Weiter zum nächsten Punkt: Wie steht es mit dem Lesen philosophischer Fachliteratur? Hier ist es für mich schwieriger, zu einem eindeutigen Ergebnis zu kommen. Meistens lese ich Bücher ein einziges Mal, und damit hat es sich. Das hat aber zur Folge, dass das meiste, was ich lese, dem Orkus des Vergessens anheimfällt: Ich weiß, dass ich gewisse Bücher gelesen habe, aber ich weiß nicht mehr, was ich da gelesen habe. Insofern scheint die Lektüre der meisten Bücher eher sinnlos gewesen zu sein.
Aber ich glaube, dass ich da einem Trugschluss erliege: Vielleicht ist es so, dass ich die besten Gedanken aus den Büchern aufnehme und in meine Überzeugungsstruktur einverleibe – ich bilde mich also zu einem belesenen Philosophen heran. Das ist jedenfalls die Hoffnung. Wozu wäre das gut? Nun, vermutlich dient es eher einem Selbstzweck: Ich bilde mich eben, und Bildung ist etwas Gutes. Man kann das natürlich hinterfragen, aber eigentlich würde ich das nicht tun. Ich halte Bildung für wertvoll um ihrer selbst willen.
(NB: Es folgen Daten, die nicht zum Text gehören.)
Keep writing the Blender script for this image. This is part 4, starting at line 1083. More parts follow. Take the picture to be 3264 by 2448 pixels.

Kommen wir zum letzten Punkt: Das Schreiben von Texten. Hier kommt vermutlich mein anderer Wert ins Spiel: Es gibt keinen anderen Bereich, in dem ich mich so sehr austoben und selbst entfalten kann, wie wenn ich am Rechner sitze und Sätze in den Laptop tippe. Insofern ist das Schreiben für mich ebenfalls ein Selbstzweck: Ich entfalte mich im Schreiben selbst, und Selbstentfaltung ist für mich etwas Gutes.
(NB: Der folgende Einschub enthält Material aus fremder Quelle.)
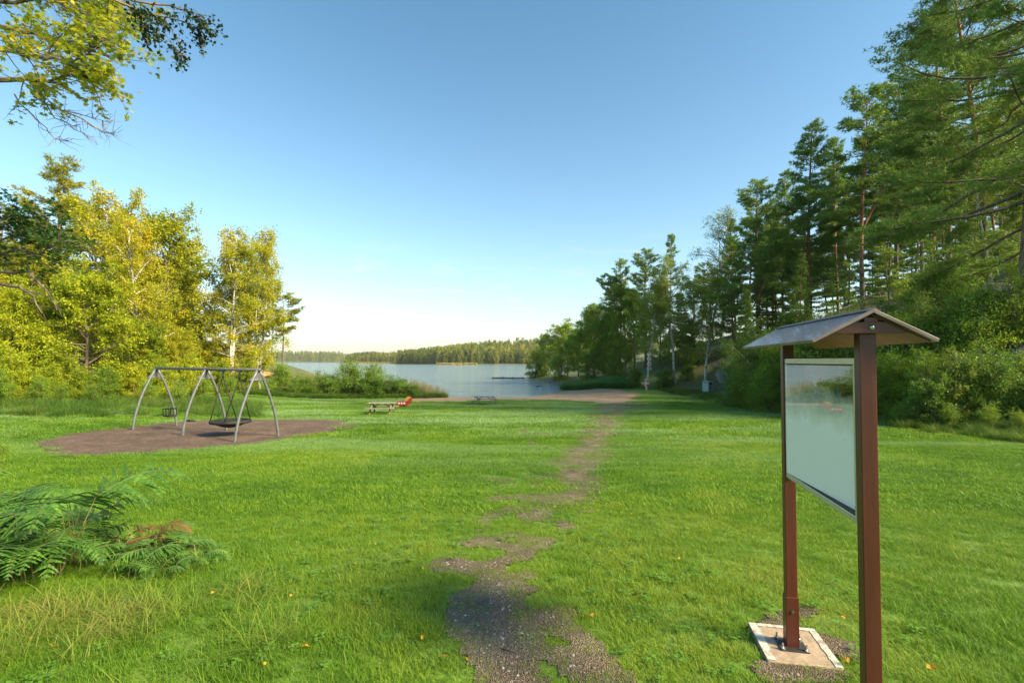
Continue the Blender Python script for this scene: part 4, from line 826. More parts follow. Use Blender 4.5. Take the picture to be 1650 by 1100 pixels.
for (a, b, c, d) in ((f0 + pw, f1 - pw, t_ - pw - g, t_ - pw), (f0 + pw, f1 - pw, bt + pw, bt + pw + g), (f0 + pw, f0 + pw + g, bt + pw + g, t_ - pw - g), (f1 - pw - g, f1 - pw, bt + pw + g, t_ - pw - g)): fr(a, b, c, d, .040)
mb.obj('gasket', M['rubber'], fo)
mb = MB(); mb.box((.0165, LEN / 2, (t_ + bt) / 2), (.006, f1 - f0 - 2 * pw - .014, t_ - bt - 2 * pw - .014)); mb.obj('display_sheet', M['poster'], board)
def PANE_FIX(o):
    a = R(3.0); c = Matrix.Translation((-.009, LEN / 2, 0)); o.data.transform(c @ Matrix.Rotation(a, 4, 'Z') @ c.inverted())
mb = MB(); mb.box((-.009, LEN / 2, (t_ + bt) / 2), (.002, f1 - f0 - 2 * pw - .014, t_ - bt - 2 * pw - .014)); pn_ = mb.obj('pane', M['pane'], board); PANE_FIX(pn_)
mb = MB(); mb.lathe([(.006, 0), (.006, .004), (0, .005)], k=10); lk = mb.obj('lock', M['rubber'], board); lk.location = (-.0245, f1 - .014, zl(-.22)); lk.rotation_euler = (0, R(-90), 0)
# small teal mark on the pane
M['teal'] = simple('teal_mark', (.03, .28, .27), (.05, .34, .32), 50, .4, .05, .001)
mb = MB(); q = [(.018, 0), (.026, .012), (.02, .04), (.010, .062), (-.006, .05), (-.012, .03), (-.014, .012), (-.006, -.004), (.008, -.006)]
n = len(q); yc, zc = .26, zl(-.165)
mb.add([(.0015, yc + a, zc + b) for a, b in q] + [(.0005, yc + a, zc + b) for a, b in q], [tuple(range(n)), tuple(range(2 * n - 1, n - 1, -1))] + [(i, i + n, (i + 1) % n + n, (i + 1) % n) for i in range(n)]); mb.obj('mark', M['teal'], board)
# concrete pads
M['concrete'] = simple('sandy_concrete', (.25, .185, .13), (.40, .31, .225), 26, .9, .6, .006, detail=8)
def whitewash():
    m, t, o = mat('worn_white_edge'); l = t.links.new; tc = N(t, 'ShaderNodeTexCoord').outputs['Object']; p = N(t, 'ShaderNodeBsdfPrincipled'); p.inputs['Roughness'].default_value = .85
    n = noise(t, 26, 6, .7, tc); r = ramp(t, [(.34, (.25, .20, .15)), (.48, (.44, .43, .39)), (.7, (.56, .56, .53))], n.outputs[0]); l(r.outputs[0], p.inputs['Base Color']); bb = bump(t, n.outputs[0], .4, .004); l(bb.outputs[0], p.inputs['Normal']); l(p.outputs[0], o.inputs[0]); return m
M['whitewash'] = whitewash()
for k, yb in enumerate((0, LEN)):
    c = pn + U * yb + Vv * .012 + U * .02
    e_ = empty('concrete_pad', (float(c[0]), float(c[1]), zb), ['square concrete pad hidden below the nearer board post', 'square sandy concrete pad with white edges under the farther board post'][k], 'concrete pad', rz=-math.atan2(U[0], U[1]))
    mb = MB(); mb.box((0, 0, -.045), (.385, .40, .13)); mb.obj('slab', M['concrete'], e_, bevel=.008)
    mb = MB()
    for (x0, x1, ya, yb2) in ((-.19, -.145, -.195, .196), (-.145, .188, .165, .197), (.150, .189, -.196, .165)):
        rg_ = np.random.default_rng(int(abs(x0) * 1000)); vert = (yb2 - ya) > (x1 - x0); m_ = 22
        sA = np.linspace(0, 1, m_); 
        if vert:
            inn = x1 if x0 < 0 else x0; outr = x0 if x0 < 0 else x1; A_ = [(outr, ya + (yb2 - ya) * s_) for s_ in sA]; B2 = [(inn + rg_.normal(0, .002), ya + (yb2 - ya) * s_) for s_ in sA]
        else: A_ = [(x0 + (x1 - x0) * s_, yb2) for s_ in sA]; B2 = [(x0 + (x1 - x0) * s_, ya + rg_.normal(0, .002)) for s_ in sA]
        mb.add([(a, b, .0235) for a, b in A_] + [(a, b, .0235) for a, b in B2], [(i, i + 1, i + 1 + m_, i + m_) for i in range(m_ - 1)])
    mb.obj('white_edge', M['whitewash'], e_)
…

Damit soll nicht gesagt sein, dass ich nicht manchmal ins Zweifeln komme, im Gegenteil. Texte wie dieser zeugen davon, dass mir die Wert- und Sinnhaftigkeit meines Lebens keine selbstverständlichen Gegebenheiten sind. Ich muss mich im Gegenteil selbst davon überzeugen, dass das, was ich tue, sinnvoll ist. Für heute ist mir das ganz gut gelungen. Mal sehen, wie lange das anhält.